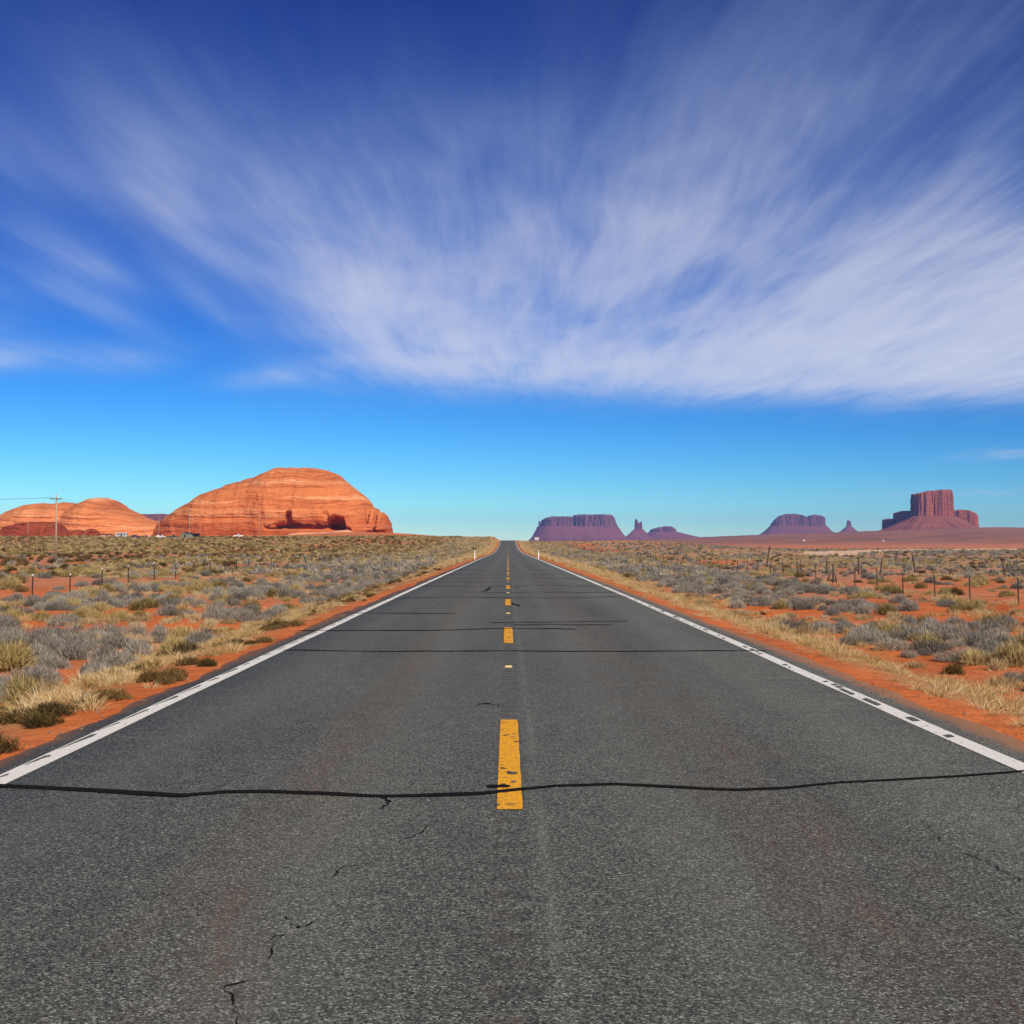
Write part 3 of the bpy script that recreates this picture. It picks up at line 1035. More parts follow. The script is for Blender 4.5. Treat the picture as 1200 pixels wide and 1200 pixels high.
butte("mesa", "broad flat-topped purple mesa just right of where the road meets the sky", "mesa", 7400,
      [(634, 674, [(634, 610), (637, 608.5), (645, 606.5), (646, 606), (671, 606), (674, 604.5)], 617, 160),
       (671, 722, [(671, 605.5), (673, 604), (713.5, 604), (717, 606.5), (721, 612), (722, 615)], 618, 210),
       (631, 634.2, [(631, 612), (632, 611), (634, 612.5)], 618, 14)],
      (616, 742, 634, 420), 301)
butte("rock_spire", "stubby twin-tipped rock spire on a cone between the mesa and low purple hill", "rock spire", 7450,
      [(743.6, 753, [(743.6, 611.5), (744.6, 609), (746.3, 608.8), (747.2, 611.5), (748, 613.2), (750, 613), (750.8, 611), (752, 611.3), (753, 617)], 621, 22)],
      (722, 772, 633, 150), 321)
butte("butte", "low rounded purple butte trailing a long ridge to the right", "butte", 7700,
      [(762, 793, [(762, 622), (768, 619.5), (776, 617.8), (784, 617.3), (788, 619), (793, 623)], 624, 120)],
      (735, 862, 634, 350), 341)
butte("butte", "two-humped purple butte standing alone between the low ridge and tiny spire", "butte", 7500,
      [(904, 949, [(904, 614), (907, 612), (909, 609.5), (913, 606), (916, 603.8), (922, 603), (935, 603), (944, 606), (949, 608)], 617, 70),
       (946, 967.5, [(946, 606), (950, 604.2), (955, 603.7), (963, 605.5), (966, 607), (967.5, 611)], 617, 60)],
      (882, 985, 630, 330), 361)
butte("rock_spire", "tiny pointed rock spire on a low cone beside the two-humped butte", "rock spire", 7600,
      [(992.3, 998.2, [(992.3, 615), (993.2, 612.8), (994.3, 608.9), (995.3, 612.2), (996.6, 610.6), (997.3, 613), (998.2, 616)], 618, 12)],
      (972, 1020, 629, 140), 381)
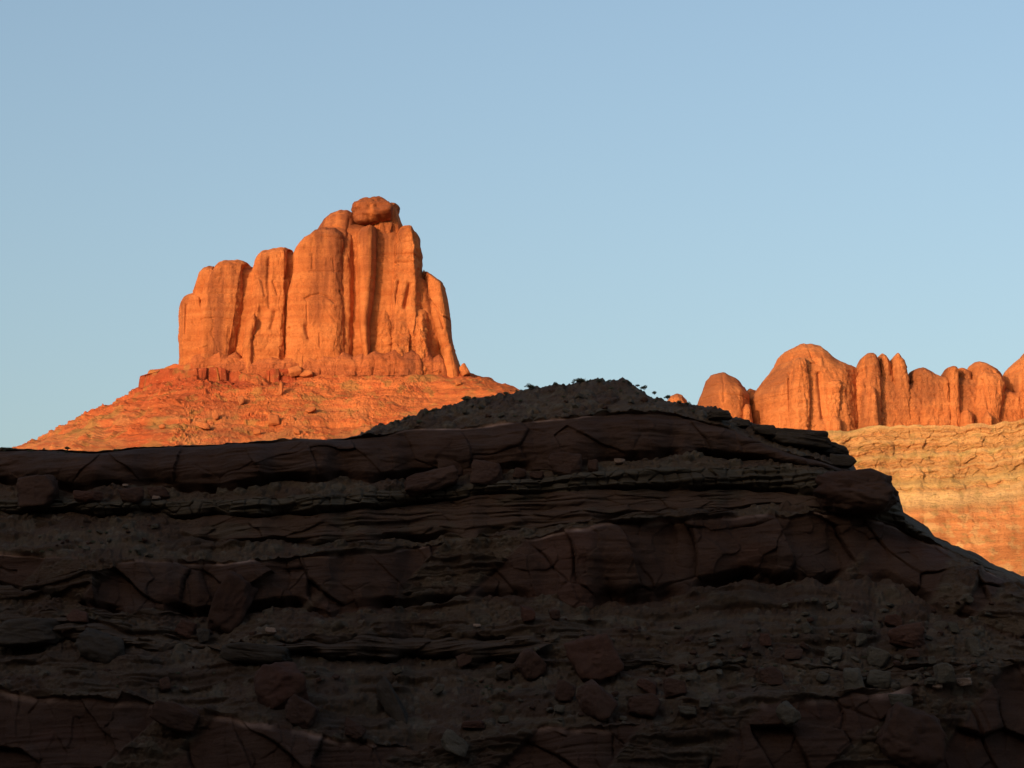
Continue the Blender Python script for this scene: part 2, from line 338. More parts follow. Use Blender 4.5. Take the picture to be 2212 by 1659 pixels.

▬▬▬▬▬▬

** Aim **
All lines above containing the string "script" are to be collected.

** Worked answer **
Write part 3 of the bpy script that recreates this picture. It picks up at line 1035. More parts follow. The script is for Blender 4.5. Treat the picture as 1200 pixels wide and 1200 pixels high.
Continue the Blender Python script for this scene: part 2, from line 338. More parts follow. Use Blender 4.5. Take the picture to be 2212 by 1659 pixels.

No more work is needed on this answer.